|
|
Yüksek tüketim eşittir yüksek kirletici!
Şimdi sizleri Cho Khong'un anlattığı senaryolardan satırbaşlarıyla baş başa bırakıyorum: "Gelişmekte olan ülkelerin enerji ihtiyacı gelişmiş ülkelerin enerji tüketimine yaklaşıyor. Başta Çin ve Hindistan olmak üzere dünya ekonomik refaha doğru ilerliyor. 2025 yılında enerji talebi iki katına çıkacak. En büyük kaygı Çin. Ne şekilde büyüyecek?

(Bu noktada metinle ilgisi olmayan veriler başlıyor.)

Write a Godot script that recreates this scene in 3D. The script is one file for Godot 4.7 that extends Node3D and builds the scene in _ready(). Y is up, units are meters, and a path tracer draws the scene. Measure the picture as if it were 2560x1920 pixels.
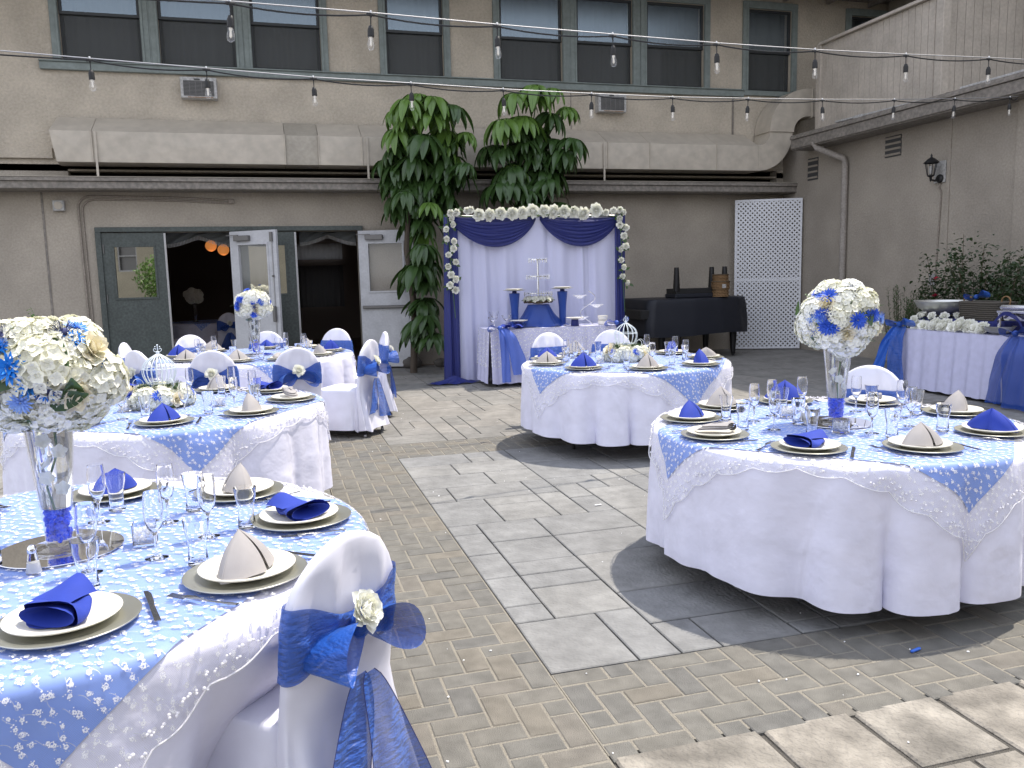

ABD'de kişi başına enerji tüketimi Japonya'nın iki katı. Çin ABD'yi mi izleyecek yoksa Japonya'yı mı? Gelişmiş ülkelerin enerji tüketimini azaltmaları gerekecek. Petrol kaynakları azalıyor. Teknoloji ilerliyor. Kutuplarda bile enerji bulunabilecek. Ama maliyet artacak, fiyatlar yükselecek. Geleneksel enerji petrol ve gaz, toplam enerji kaynaklarının bir bölümü. Ama geleneksel olmayan kaynaklar henüz geliştirilemedi. Dünyadaki karbondioksit oranını azaltamıyoruz. Sadece 3 derecelik ısı artışı iklim değişikliklerine, sellerle yol açacak, tarıma zarar verecek oysa. Mühendisler yenilenebilir enerji var diyor. Çinliler de otomobil kullanmaya bayılıyor. Çin'in petrol ithalatı artıyor. Yenilenebilir enerjiyi depolayıp, ihtiyacı olan yere taşımak lazım." Khong'un Güveni Düşük Küreselleşme ve Açık Kapılar adını taşıyan iki senaryosu özetle, enerji konusunda ülkelerin birbiriyle hızla işbirliği yapacağını anlatıyor. Küreselleşme devletler tarafından yönetilse de çevresel kaygılar söz konusu ve 'yüksek tüketim eşittir yüksek kirletici' demek olduğuna inananlar artıyor. O nedenle bir yandan rekabet, bir yandan da uluslararası işbirliğine eğilenler çoğalıyor. Khong'un bir senaryosu da Bayraklar adını taşıyor ki Soli Özel, senaryoları yorumlarken, 'Bayraklar dünyayı felakete götürür' demekten kendini alamadı. Bayraklar senaryosu etnik milliyetçiliğin arttığı, işbirliğinin neredeyse yok olduğu bir dünyayı tanımlıyor.